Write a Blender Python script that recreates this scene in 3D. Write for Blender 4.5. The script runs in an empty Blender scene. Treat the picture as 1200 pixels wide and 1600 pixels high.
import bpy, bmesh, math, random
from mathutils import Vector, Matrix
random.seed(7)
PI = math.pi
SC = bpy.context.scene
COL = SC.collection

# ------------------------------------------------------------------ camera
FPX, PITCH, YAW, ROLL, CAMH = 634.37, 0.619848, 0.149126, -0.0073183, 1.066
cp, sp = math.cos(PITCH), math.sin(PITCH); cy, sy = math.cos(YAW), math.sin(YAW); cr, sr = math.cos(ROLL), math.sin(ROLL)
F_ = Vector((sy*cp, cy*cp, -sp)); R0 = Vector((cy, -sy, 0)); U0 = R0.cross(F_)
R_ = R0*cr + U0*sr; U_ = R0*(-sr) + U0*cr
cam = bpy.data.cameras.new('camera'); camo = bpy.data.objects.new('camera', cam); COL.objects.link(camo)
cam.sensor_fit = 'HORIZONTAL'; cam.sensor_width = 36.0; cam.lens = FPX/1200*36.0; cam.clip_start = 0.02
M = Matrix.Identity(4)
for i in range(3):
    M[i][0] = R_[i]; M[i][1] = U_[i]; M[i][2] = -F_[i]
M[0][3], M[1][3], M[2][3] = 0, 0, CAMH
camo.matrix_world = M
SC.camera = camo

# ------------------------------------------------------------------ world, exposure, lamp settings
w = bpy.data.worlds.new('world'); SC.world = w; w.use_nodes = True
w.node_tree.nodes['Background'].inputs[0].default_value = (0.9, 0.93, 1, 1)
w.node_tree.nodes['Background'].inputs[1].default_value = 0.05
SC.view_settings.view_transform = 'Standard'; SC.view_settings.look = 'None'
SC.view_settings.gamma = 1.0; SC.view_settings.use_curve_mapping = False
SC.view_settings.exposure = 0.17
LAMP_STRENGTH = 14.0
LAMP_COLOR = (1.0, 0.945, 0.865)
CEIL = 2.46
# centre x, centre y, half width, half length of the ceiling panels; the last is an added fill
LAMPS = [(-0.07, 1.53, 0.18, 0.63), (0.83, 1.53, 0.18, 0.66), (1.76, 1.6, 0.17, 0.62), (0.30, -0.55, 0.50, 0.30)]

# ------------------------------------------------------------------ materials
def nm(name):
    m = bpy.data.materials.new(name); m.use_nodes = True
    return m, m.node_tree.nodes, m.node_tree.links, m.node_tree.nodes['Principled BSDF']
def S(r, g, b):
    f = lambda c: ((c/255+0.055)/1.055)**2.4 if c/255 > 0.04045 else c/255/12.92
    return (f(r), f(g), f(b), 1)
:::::
EXERCISE — Your output must be the lines of the material above, from the first through the line that contains "SC.camera = camo", copied exactly. Include both endpoints and nothing else.

CORRECT ANSWER —
Write a Blender Python script that recreates this scene in 3D. Write for Blender 4.5. The script runs in an empty Blender scene. Treat the picture as 1200 pixels wide and 1600 pixels high.
import bpy, bmesh, math, random
from mathutils import Vector, Matrix
random.seed(7)
PI = math.pi
SC = bpy.context.scene
COL = SC.collection

# ------------------------------------------------------------------ camera
FPX, PITCH, YAW, ROLL, CAMH = 634.37, 0.619848, 0.149126, -0.0073183, 1.066
cp, sp = math.cos(PITCH), math.sin(PITCH); cy, sy = math.cos(YAW), math.sin(YAW); cr, sr = math.cos(ROLL), math.sin(ROLL)
F_ = Vector((sy*cp, cy*cp, -sp)); R0 = Vector((cy, -sy, 0)); U0 = R0.cross(F_)
R_ = R0*cr + U0*sr; U_ = R0*(-sr) + U0*cr
cam = bpy.data.cameras.new('camera'); camo = bpy.data.objects.new('camera', cam); COL.objects.link(camo)
cam.sensor_fit = 'HORIZONTAL'; cam.sensor_width = 36.0; cam.lens = FPX/1200*36.0; cam.clip_start = 0.02
M = Matrix.Identity(4)
for i in range(3):
    M[i][0] = R_[i]; M[i][1] = U_[i]; M[i][2] = -F_[i]
M[0][3], M[1][3], M[2][3] = 0, 0, CAMH
camo.matrix_world = M
SC.camera = camo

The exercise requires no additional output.